Road trips are rough on major league teams, particularly when making the big leap from Eastern time to Pacific time or vice versa. It’s also an issue for us baseball fans, who have to show nimble ingenuity to catch the broadcasts of our favorite teams.

This week it’s been a trade-off for me: the San Francisco Giants were at Citi Field in New York for a series with the Mets. I didn’t catch a single pitch of yesterday’s day game, which came smack in the middle of a busy work day for me out here in California.

The Cleveland Indians, however, were in Oakland for a series with the Athletics, and I managed to catch a few innings of one of the games on TV the other night. It was nice to see the Tribe live.

I spent most of the 80s in Central time in Illinois, Wisconsin and Nebraska. I have to say on balance it was easier to follow the Cubs’, Brewers’ and Royals’ road trips from there than it is to keep up with East Coast or West Coast teams from each respective time zone.

In my native Eastern time, I could gorge myself on all the Eastern and Central teams but the teams out west were a bit of a mystery.

The narrowest perspective came when I lived in New Jersey and worked in New York City. There was one team at the center of the universe, the Yankees, with occasional acknowledgment of the Boston Red Sox. (I can’t recall clearly, but I believe there was a National League team in the New York metro area.)

While the Internet has made baseball a full immersion experience around the clock, there’s still an advantage in living out West. The results come in from across the map as I watch or listen to an evening game. And newspaper coverage is more complete than it is in the east, because so many games finish after East Coast deadlines.

If I had to pick purely for baseball reasons, I think I’d keep my TV and transistor radio right here in Pacific time.

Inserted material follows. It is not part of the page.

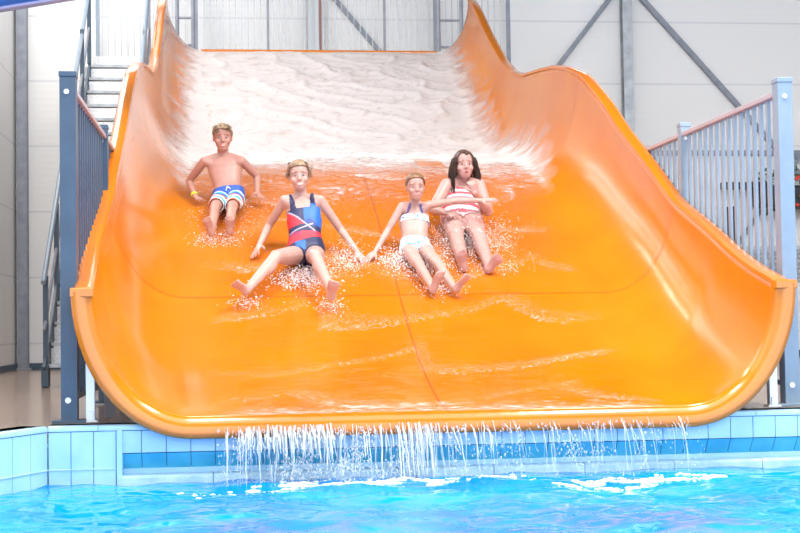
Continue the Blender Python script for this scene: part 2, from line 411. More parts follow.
for y in fy:
    h = half_floor(y); r = float(np.interp(y, [1, 1.4, 2.2, 4.6, 5.4, 6.4, 9, 11.4], [1.30, 1.30, 1.36, 1.44, 1.74, 1.89, 1.89, 1.86]))
    z0 = floor_z(y); H = rim_z(y) - z0; rx = half_rim(y) - h
    for u in fx:
        xl = u * r
        ex = max(0, abs(xl) - h); th = math.asin(min(.999, ex / rx)); zz = z0 + H * (1 - math.cos(th))
        lift = .0035 + (.006 + max(-.003, wave(xl, y))) * min(1, (1 - abs(u)) * 6)
        film.v.append((xl - math.copysign(lift * math.sin(th), xl), y, zz + lift * math.cos(th)))
        wall = min(1, ex / .25)
        yq = y + (.55 * noise.noise(V((xl * 1.1, y * 1.3, 6))) + .25 * noise.noise(V((xl * 4, y * 4, 2))) if y > 3.5 else 0); fo = float(np.interp(yq, [1.0, 1.25, 1.5, 4.6, 5.5, 6.1, 6.6, 7.2, 8.5, 10.3, 11.3], [.55, .28, .17, .26, .44, .66, .95, 1.05, 1.0, .95, .95]))
        wall_sheen = float(np.interp(yq, [4.4, 5.4, 6.4, 9, 11.3], [.30, .78, 1.08, 1.1, 1.02])); q_ = min(1, ex / .08); glit.append(.46 * front(xl, y) * max(.15, min(1, .7 + noise.noise(V((xl * 1.5, y * 1.5, 13))))) + float(np.interp(y, [1.0, 1.2, 3.2, 4.4, 5.2, 5.8, 6.5], [.25, .0, .0, .06, .18, .30, .2]))); fo += .18 * front(xl, y) * (.6 + noise.noise(V((xl * 3, y * 3, 11))) * 1.3); foam.append(fo * (1 - q_) + (wall_sheen - .40 * (ex / rx) ** 3) * q_); cover.append(min(1., (1 - abs(u)) * (4.5 if y < 5 else 5.0)))  # upper drop and walls painted white in place of reflections
nx = len(fx)
film.f = [(i * nx + j, i * nx + j + 1, (i + 1) * nx + j + 1, (i + 1) * nx + j) for i in range(len(fy) - 1) for j in range(nx - 1)]
fo = film.build('slide_water', M['film'], None, True)
for nm_, vals in (('foam', foam), ('cover', cover), ('glitter', glit)):
    at = fo.data.attributes.new(nm_, 'FLOAT', 'POINT'); at.data.foreach_set('value', vals)
tag(fo, 'thin rippling sheet of water running down the orange slide, with white sheen painted on the upper drop', 'running water', kind='stuff')

# ------------------------------------------------------------------ room shell
def struct(name, mb, m, smooth=False, label=None):
    o = mb.build(name, m, None, smooth); o['kind'] = 'structure'
    if label: o['label'] = label
    return o
XL, XR, YB, ZC = -3.96, 9.5, 12.66, 7.4
YP = 1.07                                   # pool edge under the slide
EDGE = [(-2.086, YP), (-2.36, .50), (-3.9, -2.7)]
fm = MB(); pts = [(XL, YB), (XR, YB), (XR, YP + .13), (-2.12, YP + .13), (-2.45, .51), (-3.92, -2.69), (-3.92, -9), (XL, -9)]
k = len(pts); fm.v = [(x, y, -.012) for x, y in pts] + [(x, y, -.35) for x, y in pts]
fm.f = [tuple(reversed(range(k)))] + [tuple(range(k, 2 * k))] + [(i, (i + 1) % k, k + (i + 1) % k, k + i) for i in range(k)]
struct('floor', fm, M['deck'])
w = MB(); LW = (4.6, 12.0, 5.0, 7.0)                # unseen high strip window in the left wall, added for the slide's sheen (y0, y1, z0, z1)
w.box((XL - .1, 1.8, LW[2] / 2 - .25), (.2, 21.9, LW[2] + .5)); w.box((XL - .1, 1.8, (LW[3] + ZC + .1) / 2), (.2, 21.9, ZC + .1 - LW[3]))
w.box((XL - .1, (LW[0] - 9.2) / 2, 6.0), (.2, LW[0] + 9.2, 2.05)); w.box((XL - .1, (LW[1] + 12.75) / 2, 6.0), (.2, 12.75 - LW[1], 2.05))
for y in (6.4, 8.3, 10.2): w.box((XL - .1, y, 6.0), (.2, .1, 2.05))
struct('wall_left', w, M['wall'])
w = MB()
WZ0, WZ1 = 5.75, 7.2                          # unseen clerestory bays high in the back wall, shaped for the slide's sheen
w.box(((XL + XR) / 2, YB + .1, WZ0 / 2 - .1), (XR - XL + .4, .2, WZ0 + .2)); w.box(((XL + XR) / 2, YB + .1, (WZ1 + ZC + .1) / 2), (XR - XL + .4, .2, ZC + .1 - WZ1))
for x0, x1 in ((XL - .2, XL + .1), (-1.7, 3.4), (6.3, 6.6), (XR - .1, XR + .2)): w.box(((x0 + x1) / 2, YB + .1, (WZ0 + WZ1) / 2), (x1 - x0, .2, WZ1 - WZ0 + .05))
struct('wall_back', w, M['wall'])
w = MB(); w.box((XR + .1, 1.8, ZC / 2 - .2), (.2, 21.9, ZC + .6)); struct('wall_right', w, M['wall'])
ce = MB()
SK = [(-2.9, -4.5, 4.2, 1.2)]       # roof lights (x0, y0, x1, y1)
ce.box(((XL + XR) / 2, (-9 - 4.5) / 2, ZC + .1), (XR - XL + .4, 4.5, .2))
ce.box(((XL + XR) / 2, (1.2 + 12.9) / 2, ZC + .1), (XR - XL + .4, 11.7, .2))
for (x0, y0, x1, y1) in SK:
    ce.box(((XL + x0) / 2 - .1, (y0 + y1) / 2, ZC + .1), (x0 - XL + .2, y1 - y0, .2)); ce.box(((XR + x1) / 2 + .1, (y0 + y1) / 2, ZC + .1), (XR - x1 + .2, y1 - y0, .2))
struct('ceiling', ce, M['ceiling'])
g = MB(); gy = YB - .35  # unseen girder, added to darken what the slide reflects
g.box(((XL + XR) / 2, gy, 7.33), (XR - XL, .26, .05)); g.box(((XL + XR) / 2, gy, 6.1), (XR - XL, .26, .05))
for k in range(30):
    x0 = XL + (XR - XL) * k / 30; x1 = XL + (XR - XL) * (k + 1) / 30
    if -1.9 < x0 < 3.3: g.box(((x0 + x1) / 2, gy, 6.7), (x1 - x0 - .01, .02, 1.2))
    else: g.bar((x0, gy, 6.12 if k % 2 else 7.3), (x1, gy, 7.3 if k % 2 else 6.12), .06, .06, (0, 1, 0))
struct('trim_reflection_blocker', g, M['darkblue'])
b = MB(); b.box(((XL + XR) / 2, YB - .012, .03), (XR - XL, .03, .085)); struct('baseboard_back', b, M['darkblue'])
b = MB(); b.box((XL + .012, 2.0, .03), (.03, 21.2, .085)); struct('baseboard_left', b, M['darkblue'])
# pool basin
pb = MB(); pb.box((3, -4, -1.5), (14, 10.4, .1)); pb.box((3, 1.22, -.78), (13.2, .16, 1.35)); struct('pool_basin', pb, M['tile_light'], label='pale tiled pool basin under the water')
def tile_row(name, p, q, prof, w, m, gap=.004):
    """a row of separate upright tiles along p->q; prof = [(inset, z) front line], one mesh"""
    p, q = V((*p, 0)), V((*q, 0)); d = q - p; L = d.length; d.normalize(); nrm = V((-d.y, d.x, 0))    # into the wall
    mb = MB(); k = 0
    while k * w < L - 1e-4:
        a, b2 = k * w + gap / 2, min(L, (k + 1) * w) - gap / 2
        vs = []
        for t in (a, b2):
            for ins, z in prof: vs.append(p + d * t + nrm * ins + V((0, 0, z)))
            for ins, z in reversed(prof): vs.append(p + d * t + nrm * (ins + .015) + V((0, 0, z)))
        c = 2 * len(prof)
        fs = [tuple(range(c)), tuple(reversed(range(c, 2 * c)))] + [(i, c + i, c + (i + 1) % c, (i + 1) % c) for i in range(c)]
        mb.add(vs, fs); k += 1
    o = mb.build(name, m); o['kind'] = 'structure'; return o
XE = 7.5; TW = .128
def grout(p, q, prof):
    p, q = V((*p, 0)), V((*q, 0)); d = (q - p).normalized(); nrm = V((-d.y, d.x, 0)); g = MB(); vs = []
    for e in (p, q):
        for ins, z in prof: vs.append(e + nrm * (ins + .004) + V((0, 0, z)))
        for ins, z in reversed(prof): vs.append(e + nrm * (ins + .06) + V((0, 0, z)))
    c = 2 * len(prof)
    g.add(vs, [tuple(range(c)), tuple(reversed(range(c, 2 * c)))] + [(i, c + i, c + (i + 1) % c, (i + 1) % c) for i in range(c)])
    o = g.build('trim_grout', M['grout']); o['kind'] = 'structure'; return o
cop = [(.14, -.006), (.02, -.006), (.004, -.012), (.0, -.026), (.0, -.036)]
for nm, p, q in (('trim_coping_long', (-2.086, YP), (XE, YP)), ('trim_coping_bend', EDGE[1], EDGE[0]), ('trim_coping_side', EDGE[2], EDGE[1])):
    tile_row(nm, p, q, cop, .255, M['tile_light'], .003); grout(p, q, [(.13, -.010), (.02, -.010), (.004, -.03), (.004, -.038)])
up = [(.004, -.040), (.004, -.155)]
tile_row('trim_upper_tiles', (-1.735, YP), (XE, YP), up, TW, M['tile_light']); grout((-1.735, YP), (XE, YP), up)
lo = [(.006, -.159), (.085, -.262)]
tile_row('trim_lower_tiles', (-1.735, YP), (XE, YP), lo, TW, M['tile_mid']); grout((-1.735, YP), (XE, YP), lo)
lg = [(.085, -.268), (.0, -.272), (-.012, -.285), (-.012, -.36)]
tile_row('trim_overflow_ledge', (-1.735, YP), (XE, YP), lg, .5, M['tile_ledge']); grout((-1.735, YP), (XE, YP), [(.085, -.274), (.0, -.278), (-.008, -.29), (-.008, -.36)])
full = [(.004, -.040), (.004, -.40)]
for nm, p, q, w_ in (('trim_side_tiles', (-2.086, YP), (-1.738, YP), .116), ('trim_bend_tiles', EDGE[1], EDGE[0], .16), ('trim_far_tiles', EDGE[2], EDGE[1], .16)):
    tile_row(nm, p, q, full, w_, M['tile_light']); grout(p, q, full)
sh = MB(); sh.box((-1.72, YP + .05, -.2), (.03, .12, .33)); o = sh.build('trim_return', M['tile_light']); o['kind'] = 'structure'
# waterline ribbon of pale grout on the plain tiles
rb = MB(); rb.box((-1.91, YP + .002, -.235), (.345, .006, .006)); d_ = V((*EDGE[0], 0)) - V((*EDGE[1], 0))
rb.bar((EDGE[1][0], EDGE[1][1] + .002, -.235), (EDGE[0][0], EDGE[0][1] + .002, -.235), .006, .006); o = rb.build('trim_waterline', M['tile_ledge']); o['kind'] = 'structure'

# ------------------------------------------------------------------ pool water
ZW = -.312
def wz(x, y):
    s = min(1, max(.25, (1.3 - y) / 1.2))
    z = .030 * noise.noise(V((x * 1.5, y * 1.9, .3))) + .020 * noise.noise(V((x * 3.6 + 3, y * 4.3, 2.))) + .009 * noise.noise(V((x * 9, y * 10, 4.)))
    return z * (.55 + .35 * s)
xs = np.concatenate([np.linspace(-3.9, -2.7, 10)[:-1], np.arange(-2.7, 3.4, .022), np.linspace(3.4, 9.4, 30)])
yw = np.concatenate([np.linspace(-9, -1.9, 40)[:-1], np.arange(-1.9, 1.056, .022), [1.056]])
pw = MB(); pw.v = [(x, y, ZW + wz(x, y)) for y in yw for x in xs]; nx = len(xs)
def inside(x, y):   # water side of the bent left edge
    (x0, y0), (x1, y1), (x2, y2) = EDGE
    if y > y1: return x > x1 + (x0 - x1) * (y - y1) / (y0 - y1) - .03
    return x > x2 + (x1 - x2) * (y - y2) / (y1 - y2) - .03
for i in range(len(yw) - 1):
    for j in range(nx - 1):
        if inside(xs[j + 1], yw[i]): pw.f.append((i * nx + j, i * nx + j + 1, (i + 1) * nx + j + 1, (i + 1) * nx + j))
o = pw.build('pool_water', M['pool'], None, True); tag(o, 'bright turquoise rippled pool water in front of the slide', 'water', kind='stuff')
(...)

Walk-off grand slam lifts Cleveland Indians to best April record ever

Of all the surprises in this first full month of the 2011 Major League Baseball season, the most stunning has to be the improbable success of the Cleveland Indians. Winning 9-5 on a walk-off grand slam last night by Carlos Santana, the Tribe improved to 17-8, the most April victories in franchise history.

The Indians will try for No. 18 tonight. It would be their 12th straight home win.

Even at a distance of 2,500 miles from my hometown, I can feel the excitement.

As a lifelong Tribe fan, I know this streak likely won’t last. But I’ll enjoy it for all it’s worth.

After the first full week of play, some startling names atop the baseball standings

As I write this post, the Yankees and Red Sox (again!) are playing on the Sunday night telecast. If the Yankees win, they’ll manage a tie in first place of the American League East not with the Sox but with the Baltimore Orioles.


And check the AL Central standings. The Indians, who (be honest) most people on the planet expected to have a wretched year even by Cleveland standards, are on top.

No surprise in the AL West, where the Rangers have revived themselves and have raced to an 8-1 start.

Over in the National League, it’s not a big surprise that Philadelphia is leading the East. But Atlanta in the cellar? That’s a surprise. And so, frankly, is the Pirates’ .500 record in the NL Central.

Out west, the Rockies are out front and the defending champion Giants are in last place. Neither surprises me much, especially with San Francisco missing Cody Ross, who propelled their playoff offense last fall, and closer Brian Wilson off his game.

I’m glad some of the divisions are mixed up and confounding the experts. Wouldn’t it be great to see the Orioles take the AL East?